Short task – Will you write out the data exactly, excluding every picture?

Provided material –

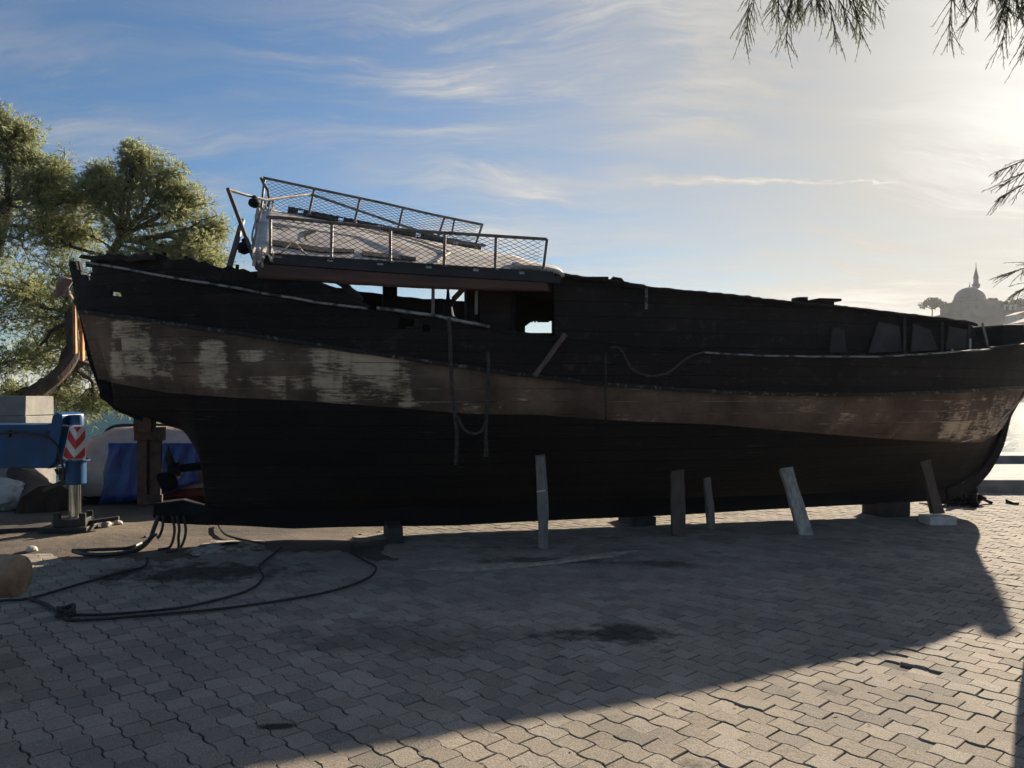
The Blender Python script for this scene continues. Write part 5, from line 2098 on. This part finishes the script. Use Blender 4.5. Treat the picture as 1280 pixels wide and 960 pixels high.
mq = thing('mosque', tuple(far_xz(1212, 393)), 'domed mosque with a pointed minaret on the hilltop', 'mosque')
c = far_xz(1212, 392)
mb = MB()
hb_ = far_xz(1212, 379.5).z - c.z
mb.box((c.x, c.y, c.z + hb_ / 2 - 1), (12.6, 12.6, hb_ + 2), .0)
mb.box((c.x, c.y, c.z + hb_ + .12), (13.1, 13.1, .3), 0)
mqw = mb.build('wall', M['far_wall'], mq)
for k in range(4):
    mb = MB()
    mb.box((c.x - 4.2 + 2.8 * k, c.y - 6.33, c.z + hb_ * .45), (.9, .12, 1.5))
    mb.build('window', M['far_dark'], mqw)
mb = MB()
mb.lathe((c.x, c.y, c.z + hb_ + .2), [(4.9, 0), (4.9, .7), (5.1, .75), (5.1, 1.0)], 16)
mb.build('drum', M['far_wall'], mq)
mb = MB()
dh_ = far_xz(1212, 359).z - (c.z + hb_ + 1.2)
mb.lathe((c.x, c.y, c.z + hb_ + 1.2), [(4.7 * math.cos(a), dh_ * math.sin(a)) for a in np.linspace(0, 1.52, 12)], 28)
mb.lathe((c.x, c.y, c.z + hb_ + 1.15 + dh_), [(.22, 0), (.3, .25), (.12, .5), (.22, .75), (.06, 1.0), (.05, 1.6)], 8)
mb.build('dome', M['lead'], mq, smooth=True)
mc = far_xz(1220, 392, 3)
mz = lambda y: far_xz(1220, y, 3).z - mc.z
mb = MB()
mb.lathe(mc, [(1.0, -2), (1.0, mz(364)), (.85, mz(362)), (1.1, mz(358)), (1.25, mz(357)), (1.25, mz(355)), (.8, mz(354.5)), (.75, mz(348))], 16)
mn = mb.build('minaret', M['far_wall'], mq, smooth=True)
mb = MB()
mb.lathe((mc.x, mc.y, mc.z + mz(348)), [(.85, 0), (.82, .2), (.1, mz(334) - mz(348)), (.07, mz(333) - mz(348)), (.12, mz(332) - mz(348)), (.03, mz(328) - mz(348))], 12)
mb.build('spire', M['lead'], mn, smooth=True)
# low side wing of the mosque
mb = MB()
q = far_xz(1233, 391, -2)
mb.box((q.x, q.y, q.z + 1.2), (7, 7, 3.4), 0)
mb.build('side_wing', M['far_wall'], mq)


def far_tree(name, px, py, wpx, hpx, label, cat, grp, seed, d=0, pine=False):
    base = far_xz(px, py, d)
    t = thing(name, tuple(base), label, cat, grp)
    sc = (YM + d) / F
    W_, H_ = wpx * sc, hpx * sc
    rnd = random.Random(seed); rs = np.random.RandomState(seed)
    mb = MB()
    mb.tube([base - Vector((0, 0, 1)), base + Vector((.1, 0, H_ * .4)), base + Vector((0, 0, H_ * .75))], lambda q: .22 * (1 - .6 * q), 7)
    cs, rr_, ct = [], [], []
    for k in range(16):
        x = rnd.uniform(-.42, .42) * W_
        zz = rnd.uniform(.62, .9) * H_ if pine else rnd.uniform(.3, .85) * H_
        e = base + Vector((x, rnd.uniform(-.35, .35) * W_, zz + (.12 * H_ * (1 - (2 * x / W_) ** 2) if pine else 0)))
        cs.append(e); rr_.append(W_ * rnd.uniform(.12, .2)); ct.append(60)
        mb.tube([base + Vector((0, 0, H_ * .45)), e], .07, 4)
    mb.build('trunk', M['bark'], t)
    v, nf = blades(cs, rr_, ct, rs, size=(.35, .7), width=.12, fan=3)
    blade_mesh('crown', v, nf, M['leaf_far'], t)


far_tree('pine_tree', 1165, 396, 31, 20, 'lone flat-topped pine on the ridge left of the mosque', 'tree', None, 3, 0, True)
for k, (x, y, w, h, lab) in enumerate(((1238, 387, 12, 15, 'bushy tree close against the mosque side wing'), (1254, 388, 12, 11, 'low thin tree between the mosque and the ridge houses'), (1270, 388, 16, 13, 'rounded tree on the ridge near the picture edge'), (1284, 388, 18, 16, 'bigger ridge tree cut by the picture edge'))):
    far_tree('hill_tree', x, y, w, h, lab, 'tree', 'trees on the far ridge', 40 + k, 4)


def house(px, py, w, h, dep, d, label, seed, roof=None):
    b = far_xz(px, py, d)
    t = thing('house', tuple(b), label, 'house', 'houses on the far hillside')
    mb = MB(); mb.box((b.x, b.y, b.z + h / 2 - 1), (w, dep, h + 2), 0)
    wl = mb.build('wall', M['whitewash'], t)
    mb = MB()
    if roof:
        mb.prism([(b.x - w / 2 - .3, b.z + h + .01), (b.x + w / 2 + .3, b.z + h + .01), (b.x, b.z + h + w * .2)], b.y - dep / 2 - .3, b.y + dep / 2 + .3)
        mb.build('roof', M['roof_tile'], t)
    else:
        mb.box((b.x, b.y, b.z + h + .12), (w + .3, dep + .3, .24), 0)
        mb.build('roof', M['whitewash'], t)
    n = max(2, int(w / 2.6))
    for k in range(n):
        mb = MB(); mb.box((b.x - w / 2 + (k + .5) * w / n, b.y - dep / 2 - .02, b.z + h * .5), (.9, .1, 1.3))
        mb.build('window', M['far_dark'], wl)


house(1262, 424, 7, 3.4, 6, -40, 'long low white house at the foot of the hill', 1)
house(1290, 427, 8, 5, 6, -46, 'taller white house at the picture edge below the ridge', 2, True)
house(1276, 407, 6, 3, 5, -22, 'small white house halfway up the hill', 3, True)
house(1258, 390, 4, 2, 4, 0, 'tiny house on the ridge right of the mosque', 5)

# ------------------------------------------------------------------ sunlit sea haze
hz = MB()
hz.hexa([(-2600, -60, -4.2), (2600, -60, -4.2), (2600, 3300, -4.2), (-2600, 3300, -4.2), (-2600, -60, 47), (2600, -60, 47), (2600, 3300, 47), (-2600, 3300, 47)])
hm = bpy.data.materials.new('sea_haze')
hm.use_nodes = True
t = NT(hm)
t.n.remove(t.n['Principled BSDF'])
pv = t.add('ShaderNodeVolumePrincipled')
pv.inputs['Color'].default_value = (0.92, 0.95, 1.0, 1)
pv.inputs['Density'].default_value = 0.00018
pv.inputs['Anisotropy'].default_value = 0.4
t.link(pv.outputs[0], t.n['Material Output'].inputs['Volume'])
ho = hz.build('haze', hm)
tag(ho, kind='stuff')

Answer –
The Blender Python script for this scene continues. Write part 5, from line 2098 on. This part finishes the script. Use Blender 4.5. Treat the picture as 1280 pixels wide and 960 pixels high.
mq = thing('mosque', tuple(far_xz(1212, 393)), 'domed mosque with a pointed minaret on the hilltop', 'mosque')
c = far_xz(1212, 392)
mb = MB()
hb_ = far_xz(1212, 379.5).z - c.z
mb.box((c.x, c.y, c.z + hb_ / 2 - 1), (12.6, 12.6, hb_ + 2), .0)
mb.box((c.x, c.y, c.z + hb_ + .12), (13.1, 13.1, .3), 0)
mqw = mb.build('wall', M['far_wall'], mq)
for k in range(4):
    mb = MB()
    mb.box((c.x - 4.2 + 2.8 * k, c.y - 6.33, c.z + hb_ * .45), (.9, .12, 1.5))
    mb.build('window', M['far_dark'], mqw)
mb = MB()
mb.lathe((c.x, c.y, c.z + hb_ + .2), [(4.9, 0), (4.9, .7), (5.1, .75), (5.1, 1.0)], 16)
mb.build('drum', M['far_wall'], mq)
mb = MB()
dh_ = far_xz(1212, 359).z - (c.z + hb_ + 1.2)
mb.lathe((c.x, c.y, c.z + hb_ + 1.2), [(4.7 * math.cos(a), dh_ * math.sin(a)) for a in np.linspace(0, 1.52, 12)], 28)
mb.lathe((c.x, c.y, c.z + hb_ + 1.15 + dh_), [(.22, 0), (.3, .25), (.12, .5), (.22, .75), (.06, 1.0), (.05, 1.6)], 8)
mb.build('dome', M['lead'], mq, smooth=True)
mc = far_xz(1220, 392, 3)
mz = lambda y: far_xz(1220, y, 3).z - mc.z
mb = MB()
mb.lathe(mc, [(1.0, -2), (1.0, mz(364)), (.85, mz(362)), (1.1, mz(358)), (1.25, mz(357)), (1.25, mz(355)), (.8, mz(354.5)), (.75, mz(348))], 16)
mn = mb.build('minaret', M['far_wall'], mq, smooth=True)
mb = MB()
mb.lathe((mc.x, mc.y, mc.z + mz(348)), [(.85, 0), (.82, .2), (.1, mz(334) - mz(348)), (.07, mz(333) - mz(348)), (.12, mz(332) - mz(348)), (.03, mz(328) - mz(348))], 12)
mb.build('spire', M['lead'], mn, smooth=True)
# low side wing of the mosque
mb = MB()
q = far_xz(1233, 391, -2)
mb.box((q.x, q.y, q.z + 1.2), (7, 7, 3.4), 0)
mb.build('side_wing', M['far_wall'], mq)


def far_tree(name, px, py, wpx, hpx, label, cat, grp, seed, d=0, pine=False):
    base = far_xz(px, py, d)
    t = thing(name, tuple(base), label, cat, grp)
    sc = (YM + d) / F
    W_, H_ = wpx * sc, hpx * sc
    rnd = random.Random(seed); rs = np.random.RandomState(seed)
    mb = MB()
    mb.tube([base - Vector((0, 0, 1)), base + Vector((.1, 0, H_ * .4)), base + Vector((0, 0, H_ * .75))], lambda q: .22 * (1 - .6 * q), 7)
    cs, rr_, ct = [], [], []
    for k in range(16):
        x = rnd.uniform(-.42, .42) * W_
        zz = rnd.uniform(.62, .9) * H_ if pine else rnd.uniform(.3, .85) * H_
        e = base + Vector((x, rnd.uniform(-.35, .35) * W_, zz + (.12 * H_ * (1 - (2 * x / W_) ** 2) if pine else 0)))
        cs.append(e); rr_.append(W_ * rnd.uniform(.12, .2)); ct.append(60)
        mb.tube([base + Vector((0, 0, H_ * .45)), e], .07, 4)
    mb.build('trunk', M['bark'], t)
    v, nf = blades(cs, rr_, ct, rs, size=(.35, .7), width=.12, fan=3)
    blade_mesh('crown', v, nf, M['leaf_far'], t)


far_tree('pine_tree', 1165, 396, 31, 20, 'lone flat-topped pine on the ridge left of the mosque', 'tree', None, 3, 0, True)
for k, (x, y, w, h, lab) in enumerate(((1238, 387, 12, 15, 'bushy tree close against the mosque side wing'), (1254, 388, 12, 11, 'low thin tree between the mosque and the ridge houses'), (1270, 388, 16, 13, 'rounded tree on the ridge near the picture edge'), (1284, 388, 18, 16, 'bigger ridge tree cut by the picture edge'))):
    far_tree('hill_tree', x, y, w, h, lab, 'tree', 'trees on the far ridge', 40 + k, 4)


def house(px, py, w, h, dep, d, label, seed, roof=None):
    b = far_xz(px, py, d)
    t = thing('house', tuple(b), label, 'house', 'houses on the far hillside')
    mb = MB(); mb.box((b.x, b.y, b.z + h / 2 - 1), (w, dep, h + 2), 0)
    wl = mb.build('wall', M['whitewash'], t)
    mb = MB()
    if roof:
        mb.prism([(b.x - w / 2 - .3, b.z + h + .01), (b.x + w / 2 + .3, b.z + h + .01), (b.x, b.z + h + w * .2)], b.y - dep / 2 - .3, b.y + dep / 2 + .3)
        mb.build('roof', M['roof_tile'], t)
    else:
        mb.box((b.x, b.y, b.z + h + .12), (w + .3, dep + .3, .24), 0)
        mb.build('roof', M['whitewash'], t)
    n = max(2, int(w / 2.6))
    for k in range(n):
        mb = MB(); mb.box((b.x - w / 2 + (k + .5) * w / n, b.y - dep / 2 - .02, b.z + h * .5), (.9, .1, 1.3))
        mb.build('window', M['far_dark'], wl)


house(1262, 424, 7, 3.4, 6, -40, 'long low white house at the foot of the hill', 1)
house(1290, 427, 8, 5, 6, -46, 'taller white house at the picture edge below the ridge', 2, True)
house(1276, 407, 6, 3, 5, -22, 'small white house halfway up the hill', 3, True)
house(1258, 390, 4, 2, 4, 0, 'tiny house on the ridge right of the mosque', 5)

# ------------------------------------------------------------------ sunlit sea haze
hz = MB()
hz.hexa([(-2600, -60, -4.2), (2600, -60, -4.2), (2600, 3300, -4.2), (-2600, 3300, -4.2), (-2600, -60, 47), (2600, -60, 47), (2600, 3300, 47), (-2600, 3300, 47)])
hm = bpy.data.materials.new('sea_haze')
hm.use_nodes = True
t = NT(hm)
t.n.remove(t.n['Principled BSDF'])
pv = t.add('ShaderNodeVolumePrincipled')
pv.inputs['Color'].default_value = (0.92, 0.95, 1.0, 1)
pv.inputs['Density'].default_value = 0.00018
pv.inputs['Anisotropy'].default_value = 0.4
t.link(pv.outputs[0], t.n['Material Output'].inputs['Volume'])
ho = hz.build('haze', hm)
tag(ho, kind='stuff')